Required task: Retype the material word for word.

---

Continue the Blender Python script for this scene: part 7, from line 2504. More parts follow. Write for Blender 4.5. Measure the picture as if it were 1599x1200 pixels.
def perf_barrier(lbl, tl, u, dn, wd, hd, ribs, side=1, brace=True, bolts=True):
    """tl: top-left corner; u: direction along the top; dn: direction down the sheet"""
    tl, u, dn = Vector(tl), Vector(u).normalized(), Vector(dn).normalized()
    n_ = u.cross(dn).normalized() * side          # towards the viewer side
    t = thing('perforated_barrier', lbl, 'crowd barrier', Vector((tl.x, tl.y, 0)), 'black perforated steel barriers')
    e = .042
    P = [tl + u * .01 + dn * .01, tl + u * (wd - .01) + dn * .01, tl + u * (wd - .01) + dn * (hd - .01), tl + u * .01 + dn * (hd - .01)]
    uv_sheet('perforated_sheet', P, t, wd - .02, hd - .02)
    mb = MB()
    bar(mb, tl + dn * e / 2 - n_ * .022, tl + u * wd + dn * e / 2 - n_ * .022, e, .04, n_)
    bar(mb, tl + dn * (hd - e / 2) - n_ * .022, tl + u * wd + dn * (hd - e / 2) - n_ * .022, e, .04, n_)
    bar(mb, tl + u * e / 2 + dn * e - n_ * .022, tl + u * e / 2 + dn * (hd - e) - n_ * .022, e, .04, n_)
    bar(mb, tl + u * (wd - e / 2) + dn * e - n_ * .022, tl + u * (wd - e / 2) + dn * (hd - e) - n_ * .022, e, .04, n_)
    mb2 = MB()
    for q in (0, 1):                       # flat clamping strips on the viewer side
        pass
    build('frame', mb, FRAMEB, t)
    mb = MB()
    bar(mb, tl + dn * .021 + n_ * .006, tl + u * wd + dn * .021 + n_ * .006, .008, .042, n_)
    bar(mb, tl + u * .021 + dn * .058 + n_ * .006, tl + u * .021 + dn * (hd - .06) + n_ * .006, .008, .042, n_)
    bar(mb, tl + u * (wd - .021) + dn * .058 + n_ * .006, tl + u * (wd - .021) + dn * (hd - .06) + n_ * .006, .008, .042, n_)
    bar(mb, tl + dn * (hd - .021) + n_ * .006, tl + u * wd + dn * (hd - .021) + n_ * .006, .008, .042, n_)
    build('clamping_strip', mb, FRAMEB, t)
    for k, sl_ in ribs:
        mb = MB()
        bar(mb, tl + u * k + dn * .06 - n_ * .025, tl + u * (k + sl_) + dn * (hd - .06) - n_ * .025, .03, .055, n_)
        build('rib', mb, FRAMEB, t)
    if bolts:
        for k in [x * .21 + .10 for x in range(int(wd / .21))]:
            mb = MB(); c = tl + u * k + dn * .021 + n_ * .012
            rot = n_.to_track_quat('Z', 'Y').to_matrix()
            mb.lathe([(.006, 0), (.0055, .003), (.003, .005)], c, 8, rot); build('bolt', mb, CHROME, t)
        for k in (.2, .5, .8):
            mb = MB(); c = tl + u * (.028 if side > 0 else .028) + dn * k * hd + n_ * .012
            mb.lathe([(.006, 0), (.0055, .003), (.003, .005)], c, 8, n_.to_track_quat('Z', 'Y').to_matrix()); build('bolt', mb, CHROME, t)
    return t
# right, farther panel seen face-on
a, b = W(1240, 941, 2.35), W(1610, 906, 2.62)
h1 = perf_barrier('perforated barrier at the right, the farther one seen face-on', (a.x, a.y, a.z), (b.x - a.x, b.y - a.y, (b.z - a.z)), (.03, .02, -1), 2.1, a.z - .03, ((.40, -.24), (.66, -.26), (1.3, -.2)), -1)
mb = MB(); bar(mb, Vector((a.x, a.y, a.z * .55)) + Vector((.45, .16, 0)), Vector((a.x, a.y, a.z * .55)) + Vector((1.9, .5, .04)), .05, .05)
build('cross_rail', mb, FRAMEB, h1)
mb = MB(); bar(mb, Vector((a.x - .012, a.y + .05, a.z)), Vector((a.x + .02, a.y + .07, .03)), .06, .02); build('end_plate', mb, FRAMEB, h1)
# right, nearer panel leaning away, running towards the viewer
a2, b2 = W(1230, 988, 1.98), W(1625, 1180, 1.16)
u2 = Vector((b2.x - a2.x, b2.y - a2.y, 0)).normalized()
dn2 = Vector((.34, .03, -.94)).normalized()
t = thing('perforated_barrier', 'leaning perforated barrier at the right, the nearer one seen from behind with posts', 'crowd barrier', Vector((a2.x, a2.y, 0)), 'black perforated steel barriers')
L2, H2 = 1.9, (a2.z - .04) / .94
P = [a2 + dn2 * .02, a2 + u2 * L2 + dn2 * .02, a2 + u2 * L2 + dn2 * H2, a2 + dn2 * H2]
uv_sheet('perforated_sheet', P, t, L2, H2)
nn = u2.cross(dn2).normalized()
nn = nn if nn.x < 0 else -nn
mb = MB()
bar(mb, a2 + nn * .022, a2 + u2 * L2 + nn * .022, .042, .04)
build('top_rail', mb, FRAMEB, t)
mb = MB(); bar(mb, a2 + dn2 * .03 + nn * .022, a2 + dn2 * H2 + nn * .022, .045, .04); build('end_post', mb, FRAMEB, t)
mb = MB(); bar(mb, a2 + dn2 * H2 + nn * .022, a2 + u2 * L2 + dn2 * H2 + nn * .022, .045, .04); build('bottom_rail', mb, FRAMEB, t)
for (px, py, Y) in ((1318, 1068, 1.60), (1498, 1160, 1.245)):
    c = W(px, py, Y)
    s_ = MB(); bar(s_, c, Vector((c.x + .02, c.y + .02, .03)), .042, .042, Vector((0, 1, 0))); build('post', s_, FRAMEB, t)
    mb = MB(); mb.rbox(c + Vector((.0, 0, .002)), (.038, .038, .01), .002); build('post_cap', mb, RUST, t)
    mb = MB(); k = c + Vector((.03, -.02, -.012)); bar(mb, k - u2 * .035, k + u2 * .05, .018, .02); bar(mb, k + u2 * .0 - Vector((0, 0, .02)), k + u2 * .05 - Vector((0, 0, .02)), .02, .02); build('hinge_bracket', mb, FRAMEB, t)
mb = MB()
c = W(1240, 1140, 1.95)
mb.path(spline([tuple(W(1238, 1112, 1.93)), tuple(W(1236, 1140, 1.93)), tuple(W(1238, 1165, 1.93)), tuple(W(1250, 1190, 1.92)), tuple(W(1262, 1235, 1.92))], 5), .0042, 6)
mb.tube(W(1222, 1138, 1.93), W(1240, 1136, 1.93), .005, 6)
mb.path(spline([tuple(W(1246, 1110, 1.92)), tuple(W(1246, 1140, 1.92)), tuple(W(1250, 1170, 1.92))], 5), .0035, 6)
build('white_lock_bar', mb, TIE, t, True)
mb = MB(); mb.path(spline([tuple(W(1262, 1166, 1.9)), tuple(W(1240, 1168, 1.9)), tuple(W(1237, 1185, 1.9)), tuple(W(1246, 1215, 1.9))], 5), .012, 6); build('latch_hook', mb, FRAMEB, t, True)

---

Expected output:
Continue the Blender Python script for this scene: part 7, from line 2504. More parts follow. Write for Blender 4.5. Measure the picture as if it were 1599x1200 pixels.
def perf_barrier(lbl, tl, u, dn, wd, hd, ribs, side=1, brace=True, bolts=True):
    """tl: top-left corner; u: direction along the top; dn: direction down the sheet"""
    tl, u, dn = Vector(tl), Vector(u).normalized(), Vector(dn).normalized()
    n_ = u.cross(dn).normalized() * side          # towards the viewer side
    t = thing('perforated_barrier', lbl, 'crowd barrier', Vector((tl.x, tl.y, 0)), 'black perforated steel barriers')
    e = .042
    P = [tl + u * .01 + dn * .01, tl + u * (wd - .01) + dn * .01, tl + u * (wd - .01) + dn * (hd - .01), tl + u * .01 + dn * (hd - .01)]
    uv_sheet('perforated_sheet', P, t, wd - .02, hd - .02)
    mb = MB()
    bar(mb, tl + dn * e / 2 - n_ * .022, tl + u * wd + dn * e / 2 - n_ * .022, e, .04, n_)
    bar(mb, tl + dn * (hd - e / 2) - n_ * .022, tl + u * wd + dn * (hd - e / 2) - n_ * .022, e, .04, n_)
    bar(mb, tl + u * e / 2 + dn * e - n_ * .022, tl + u * e / 2 + dn * (hd - e) - n_ * .022, e, .04, n_)
    bar(mb, tl + u * (wd - e / 2) + dn * e - n_ * .022, tl + u * (wd - e / 2) + dn * (hd - e) - n_ * .022, e, .04, n_)
    mb2 = MB()
    for q in (0, 1):                       # flat clamping strips on the viewer side
        pass
    build('frame', mb, FRAMEB, t)
    mb = MB()
    bar(mb, tl + dn * .021 + n_ * .006, tl + u * wd + dn * .021 + n_ * .006, .008, .042, n_)
    bar(mb, tl + u * .021 + dn * .058 + n_ * .006, tl + u * .021 + dn * (hd - .06) + n_ * .006, .008, .042, n_)
    bar(mb, tl + u * (wd - .021) + dn * .058 + n_ * .006, tl + u * (wd - .021) + dn * (hd - .06) + n_ * .006, .008, .042, n_)
    bar(mb, tl + dn * (hd - .021) + n_ * .006, tl + u * wd + dn * (hd - .021) + n_ * .006, .008, .042, n_)
    build('clamping_strip', mb, FRAMEB, t)
    for k, sl_ in ribs:
        mb = MB()
        bar(mb, tl + u * k + dn * .06 - n_ * .025, tl + u * (k + sl_) + dn * (hd - .06) - n_ * .025, .03, .055, n_)
        build('rib', mb, FRAMEB, t)
    if bolts:
        for k in [x * .21 + .10 for x in range(int(wd / .21))]:
            mb = MB(); c = tl + u * k + dn * .021 + n_ * .012
            rot = n_.to_track_quat('Z', 'Y').to_matrix()
            mb.lathe([(.006, 0), (.0055, .003), (.003, .005)], c, 8, rot); build('bolt', mb, CHROME, t)
        for k in (.2, .5, .8):
            mb = MB(); c = tl + u * (.028 if side > 0 else .028) + dn * k * hd + n_ * .012
            mb.lathe([(.006, 0), (.0055, .003), (.003, .005)], c, 8, n_.to_track_quat('Z', 'Y').to_matrix()); build('bolt', mb, CHROME, t)
    return t
# right, farther panel seen face-on
a, b = W(1240, 941, 2.35), W(1610, 906, 2.62)
h1 = perf_barrier('perforated barrier at the right, the farther one seen face-on', (a.x, a.y, a.z), (b.x - a.x, b.y - a.y, (b.z - a.z)), (.03, .02, -1), 2.1, a.z - .03, ((.40, -.24), (.66, -.26), (1.3, -.2)), -1)
mb = MB(); bar(mb, Vector((a.x, a.y, a.z * .55)) + Vector((.45, .16, 0)), Vector((a.x, a.y, a.z * .55)) + Vector((1.9, .5, .04)), .05, .05)
build('cross_rail', mb, FRAMEB, h1)
mb = MB(); bar(mb, Vector((a.x - .012, a.y + .05, a.z)), Vector((a.x + .02, a.y + .07, .03)), .06, .02); build('end_plate', mb, FRAMEB, h1)
# right, nearer panel leaning away, running towards the viewer
a2, b2 = W(1230, 988, 1.98), W(1625, 1180, 1.16)
u2 = Vector((b2.x - a2.x, b2.y - a2.y, 0)).normalized()
dn2 = Vector((.34, .03, -.94)).normalized()
t = thing('perforated_barrier', 'leaning perforated barrier at the right, the nearer one seen from behind with posts', 'crowd barrier', Vector((a2.x, a2.y, 0)), 'black perforated steel barriers')
L2, H2 = 1.9, (a2.z - .04) / .94
P = [a2 + dn2 * .02, a2 + u2 * L2 + dn2 * .02, a2 + u2 * L2 + dn2 * H2, a2 + dn2 * H2]
uv_sheet('perforated_sheet', P, t, L2, H2)
nn = u2.cross(dn2).normalized()
nn = nn if nn.x < 0 else -nn
mb = MB()
bar(mb, a2 + nn * .022, a2 + u2 * L2 + nn * .022, .042, .04)
build('top_rail', mb, FRAMEB, t)
mb = MB(); bar(mb, a2 + dn2 * .03 + nn * .022, a2 + dn2 * H2 + nn * .022, .045, .04); build('end_post', mb, FRAMEB, t)
mb = MB(); bar(mb, a2 + dn2 * H2 + nn * .022, a2 + u2 * L2 + dn2 * H2 + nn * .022, .045, .04); build('bottom_rail', mb, FRAMEB, t)
for (px, py, Y) in ((1318, 1068, 1.60), (1498, 1160, 1.245)):
    c = W(px, py, Y)
    s_ = MB(); bar(s_, c, Vector((c.x + .02, c.y + .02, .03)), .042, .042, Vector((0, 1, 0))); build('post', s_, FRAMEB, t)
    mb = MB(); mb.rbox(c + Vector((.0, 0, .002)), (.038, .038, .01), .002); build('post_cap', mb, RUST, t)
    mb = MB(); k = c + Vector((.03, -.02, -.012)); bar(mb, k - u2 * .035, k + u2 * .05, .018, .02); bar(mb, k + u2 * .0 - Vector((0, 0, .02)), k + u2 * .05 - Vector((0, 0, .02)), .02, .02); build('hinge_bracket', mb, FRAMEB, t)
mb = MB()
c = W(1240, 1140, 1.95)
mb.path(spline([tuple(W(1238, 1112, 1.93)), tuple(W(1236, 1140, 1.93)), tuple(W(1238, 1165, 1.93)), tuple(W(1250, 1190, 1.92)), tuple(W(1262, 1235, 1.92))], 5), .0042, 6)
mb.tube(W(1222, 1138, 1.93), W(1240, 1136, 1.93), .005, 6)
mb.path(spline([tuple(W(1246, 1110, 1.92)), tuple(W(1246, 1140, 1.92)), tuple(W(1250, 1170, 1.92))], 5), .0035, 6)
build('white_lock_bar', mb, TIE, t, True)
mb = MB(); mb.path(spline([tuple(W(1262, 1166, 1.9)), tuple(W(1240, 1168, 1.9)), tuple(W(1237, 1185, 1.9)), tuple(W(1246, 1215, 1.9))], 5), .012, 6); build('latch_hook', mb, FRAMEB, t, True)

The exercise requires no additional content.